Blog: Bitcoin Creates a New Type of Moral Hazard

A national "reserve" of an unregulated asset seems unlikely.

Last week the President-elect said he was nominating Paul Atkins as Chair of the Securities and Exchange Commission. While Atkins is well qualified to head the SEC, he has been an advocate of a "hands off" approach to regulating cryptocurrency. The rationale is that crypto is not a security, so it does not fall under the purview of the SEC. Combined with the President-elect's campaign promise to make the US "the crypto capital of the planet," as well as establish a US "strategic reserve" of bitcoin (1 million bitcoin purchased over 5 years), bitcoin and other crypto have taken off since the election.

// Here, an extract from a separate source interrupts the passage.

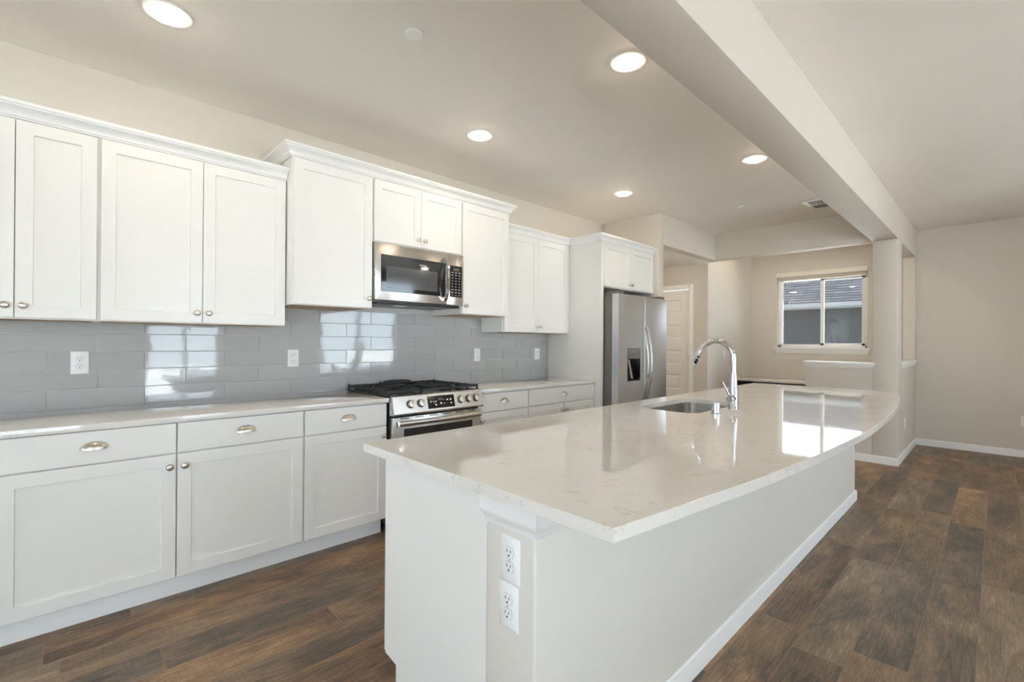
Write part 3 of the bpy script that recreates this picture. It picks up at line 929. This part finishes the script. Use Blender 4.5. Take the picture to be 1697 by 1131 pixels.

The media and many analysts have said that election results have contributed to increased optimism on the future of bitcoin. But it may also be more than that. The President-elect's words and actions may also be contributing to the idea that bitcoin is a sure thing. It can't lose because the new administration is committed to making bitcoin a success. Further support comes from Pennsylvania which has actually approved its own bitcoin strategic reserve of up to $970 million of tax payer money.

This is leading to a new type of moral hazard.

Moral Hazard

In economics a moral hazard is created when the risk of loss has been moved from the risk taker to another party.